When you’re writing, every pen stroke/keystroke/pencil scribble should exist to support the characters and/or the plot. Every stroke has meaning, down to the painstakingly selected word so imbued with context and flavor that you could not possibly avoid using it to describe your MC’s eye color.
Which is why you really have to be a student of kinesics for your active prose to come alive.
Oxforddictionaries.com defines kenesics as:
As with any and all literary concepts, the key here is balance. The art of kenesics is to find a way to convey meaning with a movement. But you can’t just show us your characters’ movements. You also have to give us meaningful context for the movements. Here’s an example from (who else?) J.K. Rowling in Harry Potter and the Deathly Hallows:
“I’m going to wash,” Harry told Bill, looking down at his hands still covered in mud and Dobby’s blood. “Then I’ll need to see them, straightaway.”
He walked into the little kitchen, to the basin beneath a window overlooking the sea. Dawn was breaking over the horizon, shell pink and faintly gold, as he washed, again following the train of thought that had come to him in the dark garden…
Dobby would never be able to tell them who had sent him to the cellar, but Harry knew what he had seen.

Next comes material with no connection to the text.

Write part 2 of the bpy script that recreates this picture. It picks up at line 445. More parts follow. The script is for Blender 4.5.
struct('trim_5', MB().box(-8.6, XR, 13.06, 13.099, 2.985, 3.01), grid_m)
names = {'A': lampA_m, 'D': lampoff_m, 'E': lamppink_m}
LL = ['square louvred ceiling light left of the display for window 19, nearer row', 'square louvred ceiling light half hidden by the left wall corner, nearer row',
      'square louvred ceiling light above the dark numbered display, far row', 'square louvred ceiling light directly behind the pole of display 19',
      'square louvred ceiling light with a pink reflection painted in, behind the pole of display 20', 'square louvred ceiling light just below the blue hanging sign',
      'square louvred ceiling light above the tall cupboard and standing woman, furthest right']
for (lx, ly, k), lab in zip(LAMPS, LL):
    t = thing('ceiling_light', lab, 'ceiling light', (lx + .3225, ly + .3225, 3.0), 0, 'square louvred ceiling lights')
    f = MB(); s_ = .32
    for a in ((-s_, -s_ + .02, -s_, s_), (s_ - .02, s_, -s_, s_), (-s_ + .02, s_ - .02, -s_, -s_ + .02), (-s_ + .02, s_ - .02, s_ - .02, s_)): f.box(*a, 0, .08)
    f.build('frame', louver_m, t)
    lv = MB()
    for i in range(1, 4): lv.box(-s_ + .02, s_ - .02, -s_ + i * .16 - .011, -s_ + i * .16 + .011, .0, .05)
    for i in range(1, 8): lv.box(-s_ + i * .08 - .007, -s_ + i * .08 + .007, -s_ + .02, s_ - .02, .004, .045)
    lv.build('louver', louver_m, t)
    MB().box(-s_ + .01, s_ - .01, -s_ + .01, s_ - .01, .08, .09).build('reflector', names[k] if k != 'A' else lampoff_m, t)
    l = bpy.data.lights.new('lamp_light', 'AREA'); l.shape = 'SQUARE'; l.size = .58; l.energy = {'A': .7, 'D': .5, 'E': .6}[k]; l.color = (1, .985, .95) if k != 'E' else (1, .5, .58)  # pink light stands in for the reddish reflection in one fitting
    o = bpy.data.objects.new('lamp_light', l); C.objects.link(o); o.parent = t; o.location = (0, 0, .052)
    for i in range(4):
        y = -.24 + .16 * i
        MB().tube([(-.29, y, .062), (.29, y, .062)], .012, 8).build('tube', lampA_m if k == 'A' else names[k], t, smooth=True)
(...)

A piercing blue eye had looked out of the mirror fragment, and then help had come. Help will always be given at Hogwarts to those who ask for it.
Harry dried his hands, impervious to the beauty of the scene outside the window and the murmuring of the others in the sitting room. He looked out over the ocean and felt closer, this dawn, than ever before, closer to the heart of it all.
And still his scar prickled and he knew that Voldemort was getting there too. Harry understood and yet did not understand. His instinct was telling him one thing, his brain quite another. The Dumbledore in Harry’s head smiled, surveying Harry over the tips of his fingers, pressed together as if in prayer.
The actions in this scene are relatively few, but they are powerful in their simplicity. Harry washing his hands after just burying his loyal friend… this is a symbolic act of sorrow as well as resolve. By the time Harry clears the dirt away he has a better picture of what he needs to do next in his quest to defeat Voldemort. There is no need for excess here… no mention of turning on or turning off the faucet, or rubbing his hands together, or wiping his face. Those actions would convey a different emotion than Rowling wants for Harry here. The quiet, contemplative act leaves you with a sense of Harry’s resolve.
Here’s another moment from earlier in the book, between Ron and Harry:
The sword clanged as Ron dropped it. He had sunk to his knees, his head in his arms. He was shaking, but not, Harry realized, from the cold. Harry crammed the broken locket into his pocket, knelt down beside Ron, and placed a hand cautiously on his shoulder. He took it as a good sign that Ron did not throw it off.
“After you left,” he said in a low voice, grateful for the fact that Ron’s face was hidden, “she cried for a week. Probably longer, only she didn’t want me to see. There were loads of nights when we never even spoke to each other. With you gone…”
He could not finish; it was only now that Ron was here again that Harry fully realized how much his absence had cost them.
“She’s like my sister,” he went on. “I love her like a sister and I reckon she feels the same way about me. It’s always been like that. I thought you knew.”
Ron did not respond, but turned his face away from Harry and wiped his nose noisily on his sleeve. Harry got to his feet again and walked to where Ron’s enormous rucksack lay yards away, discarded as Ron had run toward the pool to save Harry from drowning. He hoisted it onto his own back and walked back to Ron, who clambered to his feet as Harry approached, eyes bloodshot but otherwise composed.
Kinesics is a practice closely related to beats in dialogue, in that they both contain character action. The point is to understand which actions will be the most effective in gathering up the emotional context of the scene and delivering it to your readers.